Let me hasten to add that I think God is absolutely calling some of us to pioneer, experiment, "to boldy go where no man has gone before," and that the rest of us, not so called, should do all we can to support the pioneers. Who knows what God will cause to grow? It could well be the new, cutting-edge, immature and unproved impulses of some wild and crazy folks, and it could be the less with-it faithfulness of some stuck-in-the-muds... who can tell what God will do with our obedience? Not ours to determine, let's just die to everything other than being faithful and see what all God will do with it, or despite it.

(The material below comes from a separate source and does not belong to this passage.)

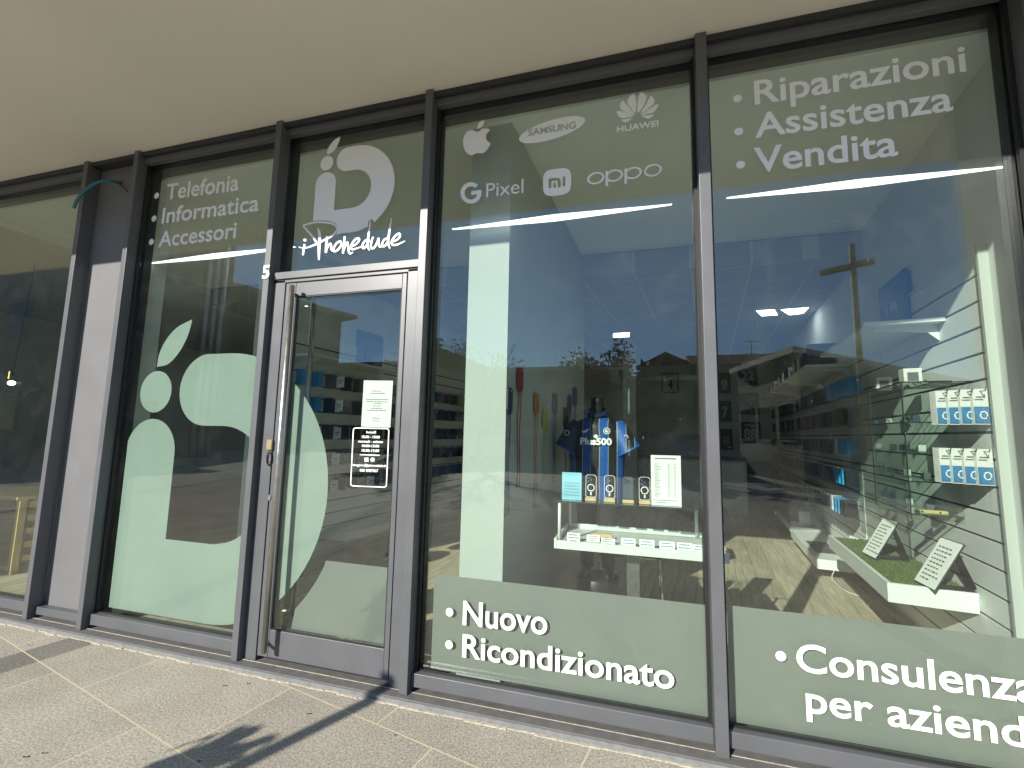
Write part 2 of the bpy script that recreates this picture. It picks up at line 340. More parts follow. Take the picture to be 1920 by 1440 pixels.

I also want to make clear that I am not trying to cut off this discussion, or issue the last word, or anything like that. I just want us to help one another DO whatever God is saying to us, and to support, encourage, pray for, give money to, etc. each other as we go along. I want to die to whether I'm getting the church right, or whether my church is a kingdom kind of church, and try to continue to love the people and help them grow in faith, hope and love, and to try to hand some of that off to the next generation. I don't feel like I'm doing any of this perfectly, or even very well, but I want to die to that self-assessment (without losing the drive to learn, improve, grow, change, etc.) I want to see Joseph's patio meeting grow into something beautiful for God, and John's classroom to continue becoming a secret discipleship lab, and Bruce to produce a graphic novel, without having to determine whether what grows will be an annual or a perennial, or something altogether unknown or unexpected.

Bruce said...

Thanks for the encouraging word.
And Amen for you other brothers.

Joseph Holbrook said...

excellent comments Brian ... a strong AMEN!

John M. said...

Excellent perspective Brian. I'm there some days! But I keep reverting back to self-consciousness. Thanks for the remiinder to stay dead and let the Lord take care of the resurrection and the fruit.

Steve, I really liked E. Stanley Jones' book, although I read it a long time ago, so it's not too fresh in my mind. On the surface, I like the answer, "Jesus", and I defnitely like the personal/social combination.

But I'm looking for something more specific. Unless we ask some deeper questions, I think the "Jesus" answer can be a cop out.

Does the "personal" Jesus just amount to a pietistic, fire insurance policy or does He make a difference in how we live and view the world?

And most importantly for me at this time is, what does the "social Jesus" mean? What should we as God's people be doing on a social level? Is business as usual enough or is God calling us to more?